Start Provided records

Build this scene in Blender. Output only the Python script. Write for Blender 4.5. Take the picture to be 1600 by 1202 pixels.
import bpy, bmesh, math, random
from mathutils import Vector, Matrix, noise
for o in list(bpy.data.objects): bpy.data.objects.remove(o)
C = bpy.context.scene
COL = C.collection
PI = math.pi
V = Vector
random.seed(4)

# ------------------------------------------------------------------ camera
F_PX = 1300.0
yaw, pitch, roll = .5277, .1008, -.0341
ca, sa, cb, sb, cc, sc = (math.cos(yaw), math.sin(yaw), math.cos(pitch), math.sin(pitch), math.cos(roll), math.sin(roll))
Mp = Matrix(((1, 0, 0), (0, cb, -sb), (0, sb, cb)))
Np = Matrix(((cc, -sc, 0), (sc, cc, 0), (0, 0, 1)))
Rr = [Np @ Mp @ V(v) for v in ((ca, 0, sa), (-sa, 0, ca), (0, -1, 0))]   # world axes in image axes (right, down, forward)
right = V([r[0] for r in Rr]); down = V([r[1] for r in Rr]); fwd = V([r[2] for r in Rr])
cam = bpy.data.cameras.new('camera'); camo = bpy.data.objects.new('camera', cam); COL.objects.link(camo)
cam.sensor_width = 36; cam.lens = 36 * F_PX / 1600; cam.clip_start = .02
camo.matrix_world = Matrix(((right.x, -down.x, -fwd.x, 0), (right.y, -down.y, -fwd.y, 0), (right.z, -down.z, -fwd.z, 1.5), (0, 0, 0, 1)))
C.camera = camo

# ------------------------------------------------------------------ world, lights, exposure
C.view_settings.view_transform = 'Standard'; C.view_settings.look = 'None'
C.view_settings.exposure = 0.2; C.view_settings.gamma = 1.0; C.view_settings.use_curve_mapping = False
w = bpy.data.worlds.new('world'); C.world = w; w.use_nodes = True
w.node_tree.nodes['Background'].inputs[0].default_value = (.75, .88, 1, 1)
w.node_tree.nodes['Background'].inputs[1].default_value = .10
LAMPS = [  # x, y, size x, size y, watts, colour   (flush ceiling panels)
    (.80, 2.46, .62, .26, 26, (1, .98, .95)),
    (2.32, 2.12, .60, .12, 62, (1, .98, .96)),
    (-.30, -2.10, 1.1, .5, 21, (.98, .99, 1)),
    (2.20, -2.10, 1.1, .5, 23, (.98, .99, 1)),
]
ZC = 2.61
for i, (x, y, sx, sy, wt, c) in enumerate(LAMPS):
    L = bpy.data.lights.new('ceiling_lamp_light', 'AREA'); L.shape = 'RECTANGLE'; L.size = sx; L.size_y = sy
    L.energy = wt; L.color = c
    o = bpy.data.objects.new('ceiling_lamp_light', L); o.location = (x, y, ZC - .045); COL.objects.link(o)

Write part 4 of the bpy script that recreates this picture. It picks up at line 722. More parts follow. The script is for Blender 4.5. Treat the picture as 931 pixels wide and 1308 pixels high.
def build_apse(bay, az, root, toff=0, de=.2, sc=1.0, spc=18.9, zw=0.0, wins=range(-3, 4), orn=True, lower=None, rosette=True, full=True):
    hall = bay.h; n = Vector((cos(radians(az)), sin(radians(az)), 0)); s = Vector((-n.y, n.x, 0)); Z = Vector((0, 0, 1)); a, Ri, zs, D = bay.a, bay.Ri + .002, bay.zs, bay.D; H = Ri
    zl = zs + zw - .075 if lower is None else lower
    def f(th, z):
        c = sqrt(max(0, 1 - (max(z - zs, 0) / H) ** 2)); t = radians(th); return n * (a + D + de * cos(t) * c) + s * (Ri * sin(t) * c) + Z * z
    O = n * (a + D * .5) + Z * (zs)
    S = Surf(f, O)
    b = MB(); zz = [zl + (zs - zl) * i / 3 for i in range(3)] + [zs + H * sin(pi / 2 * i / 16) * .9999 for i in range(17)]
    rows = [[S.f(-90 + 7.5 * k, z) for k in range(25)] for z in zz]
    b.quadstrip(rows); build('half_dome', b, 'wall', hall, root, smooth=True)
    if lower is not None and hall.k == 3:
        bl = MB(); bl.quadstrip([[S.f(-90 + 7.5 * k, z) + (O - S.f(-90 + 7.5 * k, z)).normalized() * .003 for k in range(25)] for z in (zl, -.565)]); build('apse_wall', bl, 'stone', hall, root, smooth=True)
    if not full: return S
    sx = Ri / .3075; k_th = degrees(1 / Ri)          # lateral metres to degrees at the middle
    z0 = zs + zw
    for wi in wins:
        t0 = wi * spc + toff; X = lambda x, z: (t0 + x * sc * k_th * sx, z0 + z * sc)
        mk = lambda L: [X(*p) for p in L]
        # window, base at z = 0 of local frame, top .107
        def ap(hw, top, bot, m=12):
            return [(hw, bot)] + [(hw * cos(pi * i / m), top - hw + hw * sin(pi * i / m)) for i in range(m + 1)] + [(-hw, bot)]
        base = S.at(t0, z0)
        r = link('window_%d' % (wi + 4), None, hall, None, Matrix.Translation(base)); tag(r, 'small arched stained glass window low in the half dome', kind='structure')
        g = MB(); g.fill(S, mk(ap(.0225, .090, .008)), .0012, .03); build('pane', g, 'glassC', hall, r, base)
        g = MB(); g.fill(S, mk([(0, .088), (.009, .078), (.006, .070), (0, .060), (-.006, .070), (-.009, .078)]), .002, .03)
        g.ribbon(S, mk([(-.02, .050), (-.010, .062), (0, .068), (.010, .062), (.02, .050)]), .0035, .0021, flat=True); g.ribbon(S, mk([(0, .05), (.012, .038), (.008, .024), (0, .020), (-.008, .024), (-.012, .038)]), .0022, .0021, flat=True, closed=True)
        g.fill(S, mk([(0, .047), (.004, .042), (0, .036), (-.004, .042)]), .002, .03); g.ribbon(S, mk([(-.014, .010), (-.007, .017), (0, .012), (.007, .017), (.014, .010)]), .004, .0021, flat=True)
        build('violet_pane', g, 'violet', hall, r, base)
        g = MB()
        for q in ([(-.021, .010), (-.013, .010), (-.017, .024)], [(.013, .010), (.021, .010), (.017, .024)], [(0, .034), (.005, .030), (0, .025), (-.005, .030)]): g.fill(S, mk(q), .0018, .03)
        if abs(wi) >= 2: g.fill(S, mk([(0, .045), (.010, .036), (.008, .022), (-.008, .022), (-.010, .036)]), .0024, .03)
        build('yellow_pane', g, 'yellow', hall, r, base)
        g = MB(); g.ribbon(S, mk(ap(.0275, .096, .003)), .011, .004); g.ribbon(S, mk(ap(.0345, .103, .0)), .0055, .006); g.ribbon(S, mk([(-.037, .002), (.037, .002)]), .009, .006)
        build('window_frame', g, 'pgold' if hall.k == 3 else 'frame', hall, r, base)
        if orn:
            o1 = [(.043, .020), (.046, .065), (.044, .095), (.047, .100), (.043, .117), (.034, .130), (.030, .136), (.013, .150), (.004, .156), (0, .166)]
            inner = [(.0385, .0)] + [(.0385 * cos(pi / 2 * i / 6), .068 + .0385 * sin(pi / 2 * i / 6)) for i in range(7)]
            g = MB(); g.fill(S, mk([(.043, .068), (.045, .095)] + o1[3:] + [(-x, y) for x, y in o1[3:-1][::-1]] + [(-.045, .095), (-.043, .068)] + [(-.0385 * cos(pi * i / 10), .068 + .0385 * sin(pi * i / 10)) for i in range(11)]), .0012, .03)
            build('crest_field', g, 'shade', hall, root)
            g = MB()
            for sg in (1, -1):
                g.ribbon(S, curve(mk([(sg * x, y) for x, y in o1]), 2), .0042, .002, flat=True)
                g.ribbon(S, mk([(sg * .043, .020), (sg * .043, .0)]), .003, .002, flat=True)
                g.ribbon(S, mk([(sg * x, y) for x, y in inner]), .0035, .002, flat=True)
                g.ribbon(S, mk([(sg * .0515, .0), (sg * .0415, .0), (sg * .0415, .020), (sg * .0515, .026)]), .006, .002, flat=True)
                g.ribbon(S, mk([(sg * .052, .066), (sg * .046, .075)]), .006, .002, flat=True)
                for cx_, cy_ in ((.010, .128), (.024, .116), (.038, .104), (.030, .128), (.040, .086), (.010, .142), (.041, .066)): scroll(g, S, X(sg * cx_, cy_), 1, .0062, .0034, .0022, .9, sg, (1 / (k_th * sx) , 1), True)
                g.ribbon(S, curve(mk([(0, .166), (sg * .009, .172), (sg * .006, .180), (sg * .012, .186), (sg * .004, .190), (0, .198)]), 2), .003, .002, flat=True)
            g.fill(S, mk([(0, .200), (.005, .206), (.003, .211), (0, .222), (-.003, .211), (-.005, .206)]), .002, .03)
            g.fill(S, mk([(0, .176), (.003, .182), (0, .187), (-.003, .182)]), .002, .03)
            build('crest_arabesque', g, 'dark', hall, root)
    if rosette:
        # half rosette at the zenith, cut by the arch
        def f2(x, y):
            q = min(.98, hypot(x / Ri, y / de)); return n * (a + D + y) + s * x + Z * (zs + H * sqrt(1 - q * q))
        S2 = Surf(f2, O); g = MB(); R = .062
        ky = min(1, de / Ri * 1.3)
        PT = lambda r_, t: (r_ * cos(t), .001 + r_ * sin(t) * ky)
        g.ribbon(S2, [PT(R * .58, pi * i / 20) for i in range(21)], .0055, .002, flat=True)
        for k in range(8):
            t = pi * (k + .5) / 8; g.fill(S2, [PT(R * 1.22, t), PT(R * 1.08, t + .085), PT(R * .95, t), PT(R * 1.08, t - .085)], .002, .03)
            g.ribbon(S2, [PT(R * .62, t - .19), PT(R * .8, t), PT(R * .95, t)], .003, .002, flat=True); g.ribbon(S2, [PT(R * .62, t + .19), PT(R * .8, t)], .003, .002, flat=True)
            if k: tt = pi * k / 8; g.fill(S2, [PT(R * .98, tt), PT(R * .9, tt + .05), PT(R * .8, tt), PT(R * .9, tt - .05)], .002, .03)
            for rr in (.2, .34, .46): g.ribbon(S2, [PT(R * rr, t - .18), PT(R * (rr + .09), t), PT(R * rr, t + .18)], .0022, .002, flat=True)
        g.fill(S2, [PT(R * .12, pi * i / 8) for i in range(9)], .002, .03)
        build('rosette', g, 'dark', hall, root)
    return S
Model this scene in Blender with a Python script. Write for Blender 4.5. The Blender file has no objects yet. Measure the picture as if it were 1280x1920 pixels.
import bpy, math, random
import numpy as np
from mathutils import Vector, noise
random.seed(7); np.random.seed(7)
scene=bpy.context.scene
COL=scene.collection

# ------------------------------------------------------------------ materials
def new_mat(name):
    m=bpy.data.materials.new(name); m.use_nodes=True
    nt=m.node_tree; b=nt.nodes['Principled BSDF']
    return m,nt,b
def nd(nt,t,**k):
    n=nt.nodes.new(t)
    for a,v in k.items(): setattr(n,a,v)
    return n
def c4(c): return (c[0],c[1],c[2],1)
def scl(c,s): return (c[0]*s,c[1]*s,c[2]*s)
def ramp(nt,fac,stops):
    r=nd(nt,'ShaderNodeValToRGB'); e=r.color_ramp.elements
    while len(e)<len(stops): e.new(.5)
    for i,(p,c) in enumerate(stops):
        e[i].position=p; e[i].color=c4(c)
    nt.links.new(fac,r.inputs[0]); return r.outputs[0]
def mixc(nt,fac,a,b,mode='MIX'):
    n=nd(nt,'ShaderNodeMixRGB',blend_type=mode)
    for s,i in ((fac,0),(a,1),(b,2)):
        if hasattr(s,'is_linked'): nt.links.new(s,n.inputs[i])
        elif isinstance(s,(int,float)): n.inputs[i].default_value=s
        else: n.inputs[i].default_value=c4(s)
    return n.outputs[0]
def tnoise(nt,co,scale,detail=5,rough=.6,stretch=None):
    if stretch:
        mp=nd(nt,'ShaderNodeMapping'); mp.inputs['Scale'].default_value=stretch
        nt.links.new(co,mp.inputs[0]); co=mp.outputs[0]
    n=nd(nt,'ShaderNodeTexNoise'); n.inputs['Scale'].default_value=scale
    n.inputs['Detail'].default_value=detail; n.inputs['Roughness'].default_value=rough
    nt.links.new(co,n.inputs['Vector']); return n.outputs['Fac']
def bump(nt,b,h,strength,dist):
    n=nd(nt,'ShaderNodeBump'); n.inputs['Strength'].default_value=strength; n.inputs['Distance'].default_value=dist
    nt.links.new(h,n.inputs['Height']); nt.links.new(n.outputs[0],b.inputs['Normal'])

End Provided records

- _Work instructions_:
Select and copy every line of the material that holds the string "picture".

- _Output for this task_:
Build this scene in Blender. Output only the Python script. Write for Blender 4.5. Take the picture to be 1600 by 1202 pixels.
Write part 4 of the bpy script that recreates this picture. It picks up at line 722. More parts follow. The script is for Blender 4.5. Treat the picture as 931 pixels wide and 1308 pixels high.
Model this scene in Blender with a Python script. Write for Blender 4.5. The Blender file has no objects yet. Measure the picture as if it were 1280x1920 pixels.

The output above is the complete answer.